Mitte Dezember hatte die EZB bei ihrer Sitzung doppelt überrascht: Einerseits hatte sie zwar ihre Leitzinsen wie erwartet um 50 Basispunkte erhöht – nach zuvor zwei Anhebungen um 75 Basispunkte in Folge. Unerwartet deutlich hatte sie aber weitere deutliche Zinsschritte und eine Anhebung in den restriktiven Bereich avisiert, also auf ein Niveau, das die Euro-Wirtschaft aktiv bremst. Für Februar und März hatte EZB-Präsidentin Christine Lagarde Zinsschritte um jeweils 50 Basispunkte signalisiert. Andererseits hatte der EZB-Rat überraschend schon März als Starttermin für den Abbau der aufgeblähten EZB-Bilanz und ein Abbauvolumen beschlossen. Über den Jahreswechsel hatten dann nationale Inflationsdaten die Hoffnung auf eine künftig sinkende Inflation und eine weniger aggressive Geldpolitik geschürt.
Mit Spannung war deshalb nun die erste Eurostat-Schätzung für die Euro-Inflation im Dezember erwartet worden. Der Rückgang von 10,1% auf 9,2% fiel nun noch einmal stärker aus als erwartet. Von Bloomberg befragte Volkswirte hatten im Mittel 9,5% prognostiziert. Die Energiepreise heizten die Inflation zwar auch im Dezember an. Der Preisanstieg fiel aber mit 25,7% nicht mehr ganz so stark aus wie in den Monaten zuvor. Die Preise für andere wichtige Inflationskomponenten legten dagegen sogar etwas stärker zu als zuletzt. So verteuerten sich Lebensmittel, Alkohol und Tabak im Dezember um 13,8%. Auch die Preise für Industriegüter ohne Energie und für Dienstleistungen legten noch einmal stärker zu als im November.
Entsprechend stieg auch die Kerninflation noch einmal von 5,0% auf 5,2%. Sie gilt als besserer Gradmesser für den zugrundeliegenden Preisdruck in einer Volkswirtschaft.

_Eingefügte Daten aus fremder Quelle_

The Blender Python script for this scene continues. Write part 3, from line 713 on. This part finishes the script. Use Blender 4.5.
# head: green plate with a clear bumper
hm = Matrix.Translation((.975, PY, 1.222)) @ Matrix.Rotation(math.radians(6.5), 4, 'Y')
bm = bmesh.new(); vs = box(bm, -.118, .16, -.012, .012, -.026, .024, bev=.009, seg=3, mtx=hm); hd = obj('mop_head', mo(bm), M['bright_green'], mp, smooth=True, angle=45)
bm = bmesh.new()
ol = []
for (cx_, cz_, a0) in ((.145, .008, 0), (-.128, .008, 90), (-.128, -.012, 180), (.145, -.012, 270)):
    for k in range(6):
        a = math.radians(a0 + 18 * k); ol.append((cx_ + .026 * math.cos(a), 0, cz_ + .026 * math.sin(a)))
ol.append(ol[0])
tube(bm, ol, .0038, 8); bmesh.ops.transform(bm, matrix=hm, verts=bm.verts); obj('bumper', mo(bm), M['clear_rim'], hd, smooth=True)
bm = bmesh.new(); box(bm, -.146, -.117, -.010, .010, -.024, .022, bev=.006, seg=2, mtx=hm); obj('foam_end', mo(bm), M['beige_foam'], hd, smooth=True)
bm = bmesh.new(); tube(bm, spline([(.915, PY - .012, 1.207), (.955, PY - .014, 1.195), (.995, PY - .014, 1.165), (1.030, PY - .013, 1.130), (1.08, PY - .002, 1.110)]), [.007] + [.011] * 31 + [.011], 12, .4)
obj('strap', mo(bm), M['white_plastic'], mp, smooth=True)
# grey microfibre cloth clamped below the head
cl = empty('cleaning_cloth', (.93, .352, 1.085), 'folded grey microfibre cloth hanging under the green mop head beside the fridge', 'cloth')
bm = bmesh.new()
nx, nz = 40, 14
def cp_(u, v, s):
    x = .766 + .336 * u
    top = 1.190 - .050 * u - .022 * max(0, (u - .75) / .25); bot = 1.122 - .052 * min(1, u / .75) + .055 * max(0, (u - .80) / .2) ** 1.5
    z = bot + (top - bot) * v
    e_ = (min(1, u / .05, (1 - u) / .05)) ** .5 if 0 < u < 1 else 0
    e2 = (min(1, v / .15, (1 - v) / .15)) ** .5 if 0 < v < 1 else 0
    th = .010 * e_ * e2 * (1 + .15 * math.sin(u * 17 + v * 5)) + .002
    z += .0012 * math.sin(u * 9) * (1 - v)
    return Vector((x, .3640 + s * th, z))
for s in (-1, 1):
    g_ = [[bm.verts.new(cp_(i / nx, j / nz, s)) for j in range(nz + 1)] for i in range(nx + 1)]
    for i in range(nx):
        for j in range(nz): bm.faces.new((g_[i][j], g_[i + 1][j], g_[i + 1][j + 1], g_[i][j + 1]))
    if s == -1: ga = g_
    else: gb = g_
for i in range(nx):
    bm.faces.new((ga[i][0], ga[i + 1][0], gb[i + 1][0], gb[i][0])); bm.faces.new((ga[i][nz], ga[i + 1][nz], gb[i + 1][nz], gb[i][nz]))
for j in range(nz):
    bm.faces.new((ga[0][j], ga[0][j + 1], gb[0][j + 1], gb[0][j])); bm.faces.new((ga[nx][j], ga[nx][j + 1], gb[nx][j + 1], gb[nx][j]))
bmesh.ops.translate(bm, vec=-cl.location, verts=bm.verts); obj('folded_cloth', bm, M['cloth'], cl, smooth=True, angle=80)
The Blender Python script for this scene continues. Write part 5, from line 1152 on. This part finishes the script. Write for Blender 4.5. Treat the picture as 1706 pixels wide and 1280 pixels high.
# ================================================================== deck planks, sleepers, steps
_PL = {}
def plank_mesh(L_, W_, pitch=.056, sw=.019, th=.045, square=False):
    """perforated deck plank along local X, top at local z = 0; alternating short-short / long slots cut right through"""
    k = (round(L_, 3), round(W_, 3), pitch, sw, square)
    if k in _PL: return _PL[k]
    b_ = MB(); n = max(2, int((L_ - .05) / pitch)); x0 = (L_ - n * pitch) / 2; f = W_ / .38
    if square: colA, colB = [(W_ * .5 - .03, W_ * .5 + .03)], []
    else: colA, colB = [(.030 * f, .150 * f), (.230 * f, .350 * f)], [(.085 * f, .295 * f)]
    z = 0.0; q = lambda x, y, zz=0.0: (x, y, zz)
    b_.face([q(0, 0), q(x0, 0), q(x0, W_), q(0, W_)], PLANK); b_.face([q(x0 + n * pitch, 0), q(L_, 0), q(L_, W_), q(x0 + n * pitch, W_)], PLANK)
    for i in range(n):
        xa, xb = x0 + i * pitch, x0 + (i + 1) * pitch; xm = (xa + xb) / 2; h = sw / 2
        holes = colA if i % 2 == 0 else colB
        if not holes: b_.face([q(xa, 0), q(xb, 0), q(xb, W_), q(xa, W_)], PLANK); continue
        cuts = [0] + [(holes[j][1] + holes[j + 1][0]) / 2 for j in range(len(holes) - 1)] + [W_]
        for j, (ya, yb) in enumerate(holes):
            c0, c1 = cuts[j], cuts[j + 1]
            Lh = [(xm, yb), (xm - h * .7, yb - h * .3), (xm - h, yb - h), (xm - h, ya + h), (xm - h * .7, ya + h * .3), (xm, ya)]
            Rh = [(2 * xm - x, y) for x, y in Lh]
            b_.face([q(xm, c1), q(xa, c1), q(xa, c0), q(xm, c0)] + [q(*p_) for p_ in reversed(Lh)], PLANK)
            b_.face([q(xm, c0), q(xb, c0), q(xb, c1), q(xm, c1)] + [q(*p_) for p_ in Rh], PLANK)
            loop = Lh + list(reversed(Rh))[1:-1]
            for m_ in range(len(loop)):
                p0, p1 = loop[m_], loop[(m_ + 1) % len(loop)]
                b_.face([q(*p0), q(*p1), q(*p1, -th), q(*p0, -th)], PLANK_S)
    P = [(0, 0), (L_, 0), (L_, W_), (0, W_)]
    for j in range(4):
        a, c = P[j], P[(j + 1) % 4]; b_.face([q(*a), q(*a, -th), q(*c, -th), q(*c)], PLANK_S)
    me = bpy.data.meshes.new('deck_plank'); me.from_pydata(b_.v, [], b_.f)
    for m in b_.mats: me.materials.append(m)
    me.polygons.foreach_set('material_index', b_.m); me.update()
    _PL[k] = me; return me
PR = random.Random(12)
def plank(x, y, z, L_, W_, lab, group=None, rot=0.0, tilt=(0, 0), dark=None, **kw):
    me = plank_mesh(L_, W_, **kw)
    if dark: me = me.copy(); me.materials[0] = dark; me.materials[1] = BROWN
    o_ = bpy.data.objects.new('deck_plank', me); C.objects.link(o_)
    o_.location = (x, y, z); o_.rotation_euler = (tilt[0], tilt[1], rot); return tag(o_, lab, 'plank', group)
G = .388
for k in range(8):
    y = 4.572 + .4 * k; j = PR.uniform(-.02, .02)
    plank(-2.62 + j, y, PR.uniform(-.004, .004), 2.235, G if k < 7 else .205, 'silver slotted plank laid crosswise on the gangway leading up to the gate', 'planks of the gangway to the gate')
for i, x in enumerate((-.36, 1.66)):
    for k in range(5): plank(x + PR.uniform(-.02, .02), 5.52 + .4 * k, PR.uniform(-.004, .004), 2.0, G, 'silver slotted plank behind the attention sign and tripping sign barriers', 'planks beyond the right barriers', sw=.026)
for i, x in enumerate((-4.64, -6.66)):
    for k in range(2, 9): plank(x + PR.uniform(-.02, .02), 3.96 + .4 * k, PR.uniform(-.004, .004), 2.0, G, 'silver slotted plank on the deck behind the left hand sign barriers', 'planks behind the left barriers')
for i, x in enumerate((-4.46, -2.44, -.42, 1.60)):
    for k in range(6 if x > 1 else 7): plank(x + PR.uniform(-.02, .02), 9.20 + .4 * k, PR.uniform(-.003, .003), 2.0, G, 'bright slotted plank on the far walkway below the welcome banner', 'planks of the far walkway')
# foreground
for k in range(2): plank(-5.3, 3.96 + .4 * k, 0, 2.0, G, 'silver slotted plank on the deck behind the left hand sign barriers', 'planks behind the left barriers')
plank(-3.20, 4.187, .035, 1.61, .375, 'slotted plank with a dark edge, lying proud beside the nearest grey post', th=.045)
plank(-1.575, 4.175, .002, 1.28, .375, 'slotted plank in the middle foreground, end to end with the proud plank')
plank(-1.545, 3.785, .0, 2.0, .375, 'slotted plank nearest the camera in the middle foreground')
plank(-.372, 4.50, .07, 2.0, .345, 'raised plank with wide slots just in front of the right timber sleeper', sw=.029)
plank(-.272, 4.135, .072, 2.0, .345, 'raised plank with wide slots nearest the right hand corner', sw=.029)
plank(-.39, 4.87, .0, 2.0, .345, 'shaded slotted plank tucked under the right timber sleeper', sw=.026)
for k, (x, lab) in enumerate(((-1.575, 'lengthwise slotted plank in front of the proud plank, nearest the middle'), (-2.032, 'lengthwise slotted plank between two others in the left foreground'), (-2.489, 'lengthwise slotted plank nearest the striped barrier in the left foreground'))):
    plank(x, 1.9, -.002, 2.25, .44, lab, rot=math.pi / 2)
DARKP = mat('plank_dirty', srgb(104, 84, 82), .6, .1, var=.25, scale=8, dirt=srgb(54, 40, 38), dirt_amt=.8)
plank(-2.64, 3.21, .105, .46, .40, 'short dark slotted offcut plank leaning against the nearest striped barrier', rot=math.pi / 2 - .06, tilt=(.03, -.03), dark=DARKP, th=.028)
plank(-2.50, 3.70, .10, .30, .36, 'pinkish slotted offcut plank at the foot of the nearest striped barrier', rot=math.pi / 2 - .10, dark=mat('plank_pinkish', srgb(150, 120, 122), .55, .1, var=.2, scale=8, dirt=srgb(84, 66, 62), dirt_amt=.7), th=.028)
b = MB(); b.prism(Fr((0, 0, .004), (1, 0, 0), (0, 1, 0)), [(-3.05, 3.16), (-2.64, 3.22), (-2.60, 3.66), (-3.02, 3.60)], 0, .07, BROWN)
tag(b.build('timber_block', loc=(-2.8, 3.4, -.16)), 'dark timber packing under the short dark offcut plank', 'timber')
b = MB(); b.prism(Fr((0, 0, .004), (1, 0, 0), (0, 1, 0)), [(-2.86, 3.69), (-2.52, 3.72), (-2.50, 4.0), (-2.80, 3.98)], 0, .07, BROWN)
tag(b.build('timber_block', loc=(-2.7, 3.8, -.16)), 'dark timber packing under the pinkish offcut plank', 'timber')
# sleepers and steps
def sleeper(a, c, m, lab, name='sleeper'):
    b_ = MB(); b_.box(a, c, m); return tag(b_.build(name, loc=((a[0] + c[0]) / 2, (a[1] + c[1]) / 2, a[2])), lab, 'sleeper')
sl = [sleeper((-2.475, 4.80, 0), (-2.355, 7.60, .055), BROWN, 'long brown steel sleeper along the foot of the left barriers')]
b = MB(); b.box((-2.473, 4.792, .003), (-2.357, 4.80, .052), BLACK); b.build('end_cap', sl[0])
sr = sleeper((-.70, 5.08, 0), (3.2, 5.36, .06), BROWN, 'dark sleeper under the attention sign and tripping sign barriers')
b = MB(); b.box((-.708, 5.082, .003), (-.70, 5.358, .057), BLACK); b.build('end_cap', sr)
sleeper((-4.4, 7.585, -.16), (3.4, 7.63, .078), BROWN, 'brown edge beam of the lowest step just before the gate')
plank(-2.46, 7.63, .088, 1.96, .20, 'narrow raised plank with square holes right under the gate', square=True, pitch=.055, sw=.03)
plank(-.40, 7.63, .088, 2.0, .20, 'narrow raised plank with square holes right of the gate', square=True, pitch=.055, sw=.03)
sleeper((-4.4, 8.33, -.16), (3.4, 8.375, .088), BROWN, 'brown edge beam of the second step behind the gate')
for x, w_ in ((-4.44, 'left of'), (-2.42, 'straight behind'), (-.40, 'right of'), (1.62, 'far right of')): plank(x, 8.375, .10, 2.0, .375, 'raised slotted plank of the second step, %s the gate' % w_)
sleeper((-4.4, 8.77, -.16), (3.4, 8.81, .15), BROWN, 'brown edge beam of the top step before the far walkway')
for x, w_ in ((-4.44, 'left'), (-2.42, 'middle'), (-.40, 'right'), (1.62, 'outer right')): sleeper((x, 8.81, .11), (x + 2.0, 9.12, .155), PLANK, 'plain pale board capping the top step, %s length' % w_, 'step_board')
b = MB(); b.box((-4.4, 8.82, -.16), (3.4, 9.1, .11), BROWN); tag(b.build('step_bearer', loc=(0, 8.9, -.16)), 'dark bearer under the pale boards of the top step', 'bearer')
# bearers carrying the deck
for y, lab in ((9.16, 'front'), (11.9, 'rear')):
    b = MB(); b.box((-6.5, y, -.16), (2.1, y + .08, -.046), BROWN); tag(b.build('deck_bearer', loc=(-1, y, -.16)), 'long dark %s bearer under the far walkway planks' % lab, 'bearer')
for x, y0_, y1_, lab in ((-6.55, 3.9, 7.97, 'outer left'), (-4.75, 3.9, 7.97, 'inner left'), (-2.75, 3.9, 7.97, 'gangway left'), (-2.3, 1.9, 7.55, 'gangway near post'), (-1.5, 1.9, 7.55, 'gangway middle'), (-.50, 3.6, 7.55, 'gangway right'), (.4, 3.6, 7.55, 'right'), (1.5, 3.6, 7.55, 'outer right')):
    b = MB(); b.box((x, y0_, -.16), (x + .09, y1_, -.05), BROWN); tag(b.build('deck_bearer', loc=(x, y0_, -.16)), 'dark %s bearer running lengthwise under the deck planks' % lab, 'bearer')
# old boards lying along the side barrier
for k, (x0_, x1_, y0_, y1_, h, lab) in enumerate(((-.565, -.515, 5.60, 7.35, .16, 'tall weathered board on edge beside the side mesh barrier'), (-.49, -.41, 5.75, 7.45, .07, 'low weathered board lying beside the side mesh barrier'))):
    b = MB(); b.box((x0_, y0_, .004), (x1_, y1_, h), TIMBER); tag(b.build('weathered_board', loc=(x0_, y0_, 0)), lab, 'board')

In der EZB-Spitze ist die genaue Bedeutung der Kernrate aber derzeit durchaus umstritten. Viele Notenbanker werten die hohe Kernrate als Signal, dass sich der Preisdruck zunehmend gefährlich in der Wirtschaft ausbreitet. Andere zweifeln den aktuellen Aussagegehalt an und sehen auch die Kernrate wesentlich von der Energie getrieben, durch indirekte Effekte.
Gegen eine Entwarnung in Sachen Inflation spricht indes auch, dass der Rückgang im Dezember auch auf staatliche Gegenmaßnahmen wie die staatliche Gas-Abschlagszahlung in Deutschland zurückgeht. „Die Inflationsrate sinkt, der Inflationskampf ist aber noch nicht gewonnen“, sagte Alexander Krüger, Chefvolkswirt der Privatbank Hauck Aufhäuser Lampe. Wegen wegfallender staatlicher Hilfen drohe bereits für Januar eine Gegenbewegung. Auch die EZB erwartet zu Jahresbeginn noch einmal höhere Raten. Dann aber setzt sie auf einen raschen Rückgang im Jahresverlauf.
Trotz der positiven Inflationsüberraschung erwarten die meisten Beobachter weiter starke Zinserhöhungen im Februar und März. Andere hoffen aber auf eine langsamere Gangart. Frankreichs Notenbankchef François Villeroy de Galhau erwartet, dass die EZB-Zinsen im Sommer ihren höchsten Stand erreichen werden. Es sei aber zu früh, um zu sagen, wo dieser genau liege, sagte er am Donnerstagabend. „Wir müssen pragmatisch sein und uns von den vorliegenden Daten, einschließlich der Kerninflation, leiten lassen, ohne einen Fetischismus für allzu mechanische Erhöhungen.“ Aus Sicht von Portugals Notenbankchef Mário Centeno nähert sich die EZB allmählich dem Höhepunkt bei den Leitzinsen. Man komme diesem Niveau näher, sollten nicht neue externe Schocks für die Wirtschaft eintreten, sagte er am Freitag.